Given task.
Return the whole listing, keeping every character the same.
[Begin Provided material]
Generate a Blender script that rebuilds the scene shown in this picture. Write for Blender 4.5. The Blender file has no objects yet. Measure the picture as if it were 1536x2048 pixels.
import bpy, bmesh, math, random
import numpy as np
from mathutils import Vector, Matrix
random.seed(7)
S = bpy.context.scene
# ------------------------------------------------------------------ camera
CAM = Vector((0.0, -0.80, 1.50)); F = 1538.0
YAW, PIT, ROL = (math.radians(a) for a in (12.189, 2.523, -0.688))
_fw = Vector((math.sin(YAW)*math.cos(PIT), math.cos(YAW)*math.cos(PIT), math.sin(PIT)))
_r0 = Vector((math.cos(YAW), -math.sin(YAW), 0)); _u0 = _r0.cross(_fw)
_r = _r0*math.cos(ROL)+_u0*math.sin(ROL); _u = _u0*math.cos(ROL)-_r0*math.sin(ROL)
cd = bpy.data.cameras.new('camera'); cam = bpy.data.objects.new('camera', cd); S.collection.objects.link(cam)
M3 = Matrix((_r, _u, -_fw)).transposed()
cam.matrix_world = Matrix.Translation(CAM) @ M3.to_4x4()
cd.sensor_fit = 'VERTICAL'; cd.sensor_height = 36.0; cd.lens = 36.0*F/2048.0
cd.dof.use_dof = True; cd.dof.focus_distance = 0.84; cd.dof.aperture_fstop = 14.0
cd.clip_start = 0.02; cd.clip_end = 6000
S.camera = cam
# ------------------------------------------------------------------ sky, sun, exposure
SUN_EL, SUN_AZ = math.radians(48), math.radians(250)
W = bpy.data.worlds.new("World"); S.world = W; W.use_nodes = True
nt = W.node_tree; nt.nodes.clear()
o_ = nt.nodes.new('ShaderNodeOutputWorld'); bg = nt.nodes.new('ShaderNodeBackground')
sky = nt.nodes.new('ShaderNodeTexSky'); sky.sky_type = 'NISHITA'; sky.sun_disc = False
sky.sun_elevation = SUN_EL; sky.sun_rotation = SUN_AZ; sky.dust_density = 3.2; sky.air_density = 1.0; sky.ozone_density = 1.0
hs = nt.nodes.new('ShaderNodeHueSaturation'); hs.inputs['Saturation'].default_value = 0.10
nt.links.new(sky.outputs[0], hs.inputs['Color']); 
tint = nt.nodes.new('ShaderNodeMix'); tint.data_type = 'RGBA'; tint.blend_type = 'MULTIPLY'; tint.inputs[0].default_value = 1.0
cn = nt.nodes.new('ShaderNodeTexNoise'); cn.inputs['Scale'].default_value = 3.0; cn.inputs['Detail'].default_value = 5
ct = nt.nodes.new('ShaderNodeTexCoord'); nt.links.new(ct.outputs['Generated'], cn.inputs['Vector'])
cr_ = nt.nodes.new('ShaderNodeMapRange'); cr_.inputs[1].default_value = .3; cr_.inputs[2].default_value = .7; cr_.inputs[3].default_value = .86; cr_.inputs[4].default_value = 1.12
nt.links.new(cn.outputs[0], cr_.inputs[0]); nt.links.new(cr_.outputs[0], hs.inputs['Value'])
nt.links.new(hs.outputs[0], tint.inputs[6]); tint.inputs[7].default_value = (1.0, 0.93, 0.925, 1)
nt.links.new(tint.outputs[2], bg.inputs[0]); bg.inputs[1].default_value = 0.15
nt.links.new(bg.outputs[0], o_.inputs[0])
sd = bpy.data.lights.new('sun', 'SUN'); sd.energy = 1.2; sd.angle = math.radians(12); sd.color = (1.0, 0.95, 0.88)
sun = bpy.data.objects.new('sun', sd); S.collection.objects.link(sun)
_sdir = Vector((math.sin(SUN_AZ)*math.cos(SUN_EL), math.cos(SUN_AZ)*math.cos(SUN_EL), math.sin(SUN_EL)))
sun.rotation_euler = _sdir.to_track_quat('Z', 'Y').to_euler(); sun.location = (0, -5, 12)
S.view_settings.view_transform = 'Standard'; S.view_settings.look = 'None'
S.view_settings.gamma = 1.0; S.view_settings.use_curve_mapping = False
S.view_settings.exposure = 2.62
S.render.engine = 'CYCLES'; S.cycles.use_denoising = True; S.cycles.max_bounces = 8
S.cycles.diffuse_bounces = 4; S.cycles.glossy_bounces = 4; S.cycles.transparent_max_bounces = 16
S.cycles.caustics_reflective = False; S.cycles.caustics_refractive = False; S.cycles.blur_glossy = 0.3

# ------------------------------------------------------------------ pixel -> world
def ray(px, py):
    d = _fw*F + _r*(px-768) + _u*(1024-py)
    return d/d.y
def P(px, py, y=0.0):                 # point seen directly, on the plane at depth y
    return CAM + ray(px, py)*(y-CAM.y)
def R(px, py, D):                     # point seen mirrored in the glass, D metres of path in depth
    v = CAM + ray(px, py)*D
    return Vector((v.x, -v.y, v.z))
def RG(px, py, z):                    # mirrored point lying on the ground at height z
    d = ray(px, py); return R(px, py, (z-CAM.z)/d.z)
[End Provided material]
Solved problem.
Generate a Blender script that rebuilds the scene shown in this picture. Write for Blender 4.5. The Blender file has no objects yet. Measure the picture as if it were 1536x2048 pixels.
import bpy, bmesh, math, random
import numpy as np
from mathutils import Vector, Matrix
random.seed(7)
S = bpy.context.scene
# ------------------------------------------------------------------ camera
CAM = Vector((0.0, -0.80, 1.50)); F = 1538.0
YAW, PIT, ROL = (math.radians(a) for a in (12.189, 2.523, -0.688))
_fw = Vector((math.sin(YAW)*math.cos(PIT), math.cos(YAW)*math.cos(PIT), math.sin(PIT)))
_r0 = Vector((math.cos(YAW), -math.sin(YAW), 0)); _u0 = _r0.cross(_fw)
_r = _r0*math.cos(ROL)+_u0*math.sin(ROL); _u = _u0*math.cos(ROL)-_r0*math.sin(ROL)
cd = bpy.data.cameras.new('camera'); cam = bpy.data.objects.new('camera', cd); S.collection.objects.link(cam)
M3 = Matrix((_r, _u, -_fw)).transposed()
cam.matrix_world = Matrix.Translation(CAM) @ M3.to_4x4()
cd.sensor_fit = 'VERTICAL'; cd.sensor_height = 36.0; cd.lens = 36.0*F/2048.0
cd.dof.use_dof = True; cd.dof.focus_distance = 0.84; cd.dof.aperture_fstop = 14.0
cd.clip_start = 0.02; cd.clip_end = 6000
S.camera = cam
# ------------------------------------------------------------------ sky, sun, exposure
SUN_EL, SUN_AZ = math.radians(48), math.radians(250)
W = bpy.data.worlds.new("World"); S.world = W; W.use_nodes = True
nt = W.node_tree; nt.nodes.clear()
o_ = nt.nodes.new('ShaderNodeOutputWorld'); bg = nt.nodes.new('ShaderNodeBackground')
sky = nt.nodes.new('ShaderNodeTexSky'); sky.sky_type = 'NISHITA'; sky.sun_disc = False
sky.sun_elevation = SUN_EL; sky.sun_rotation = SUN_AZ; sky.dust_density = 3.2; sky.air_density = 1.0; sky.ozone_density = 1.0
hs = nt.nodes.new('ShaderNodeHueSaturation'); hs.inputs['Saturation'].default_value = 0.10
nt.links.new(sky.outputs[0], hs.inputs['Color']); 
tint = nt.nodes.new('ShaderNodeMix'); tint.data_type = 'RGBA'; tint.blend_type = 'MULTIPLY'; tint.inputs[0].default_value = 1.0
cn = nt.nodes.new('ShaderNodeTexNoise'); cn.inputs['Scale'].default_value = 3.0; cn.inputs['Detail'].default_value = 5
ct = nt.nodes.new('ShaderNodeTexCoord'); nt.links.new(ct.outputs['Generated'], cn.inputs['Vector'])
cr_ = nt.nodes.new('ShaderNodeMapRange'); cr_.inputs[1].default_value = .3; cr_.inputs[2].default_value = .7; cr_.inputs[3].default_value = .86; cr_.inputs[4].default_value = 1.12
nt.links.new(cn.outputs[0], cr_.inputs[0]); nt.links.new(cr_.outputs[0], hs.inputs['Value'])
nt.links.new(hs.outputs[0], tint.inputs[6]); tint.inputs[7].default_value = (1.0, 0.93, 0.925, 1)
nt.links.new(tint.outputs[2], bg.inputs[0]); bg.inputs[1].default_value = 0.15
nt.links.new(bg.outputs[0], o_.inputs[0])
sd = bpy.data.lights.new('sun', 'SUN'); sd.energy = 1.2; sd.angle = math.radians(12); sd.color = (1.0, 0.95, 0.88)
sun = bpy.data.objects.new('sun', sd); S.collection.objects.link(sun)
_sdir = Vector((math.sin(SUN_AZ)*math.cos(SUN_EL), math.cos(SUN_AZ)*math.cos(SUN_EL), math.sin(SUN_EL)))
sun.rotation_euler = _sdir.to_track_quat('Z', 'Y').to_euler(); sun.location = (0, -5, 12)
S.view_settings.view_transform = 'Standard'; S.view_settings.look = 'None'
S.view_settings.gamma = 1.0; S.view_settings.use_curve_mapping = False
S.view_settings.exposure = 2.62
S.render.engine = 'CYCLES'; S.cycles.use_denoising = True; S.cycles.max_bounces = 8
S.cycles.diffuse_bounces = 4; S.cycles.glossy_bounces = 4; S.cycles.transparent_max_bounces = 16
S.cycles.caustics_reflective = False; S.cycles.caustics_refractive = False; S.cycles.blur_glossy = 0.3

# ------------------------------------------------------------------ pixel -> world
def ray(px, py):
    d = _fw*F + _r*(px-768) + _u*(1024-py)
    return d/d.y
def P(px, py, y=0.0):                 # point seen directly, on the plane at depth y
    return CAM + ray(px, py)*(y-CAM.y)
def R(px, py, D):                     # point seen mirrored in the glass, D metres of path in depth
    v = CAM + ray(px, py)*D
    return Vector((v.x, -v.y, v.z))
def RG(px, py, z):                    # mirrored point lying on the ground at height z
    d = ray(px, py); return R(px, py, (z-CAM.z)/d.z)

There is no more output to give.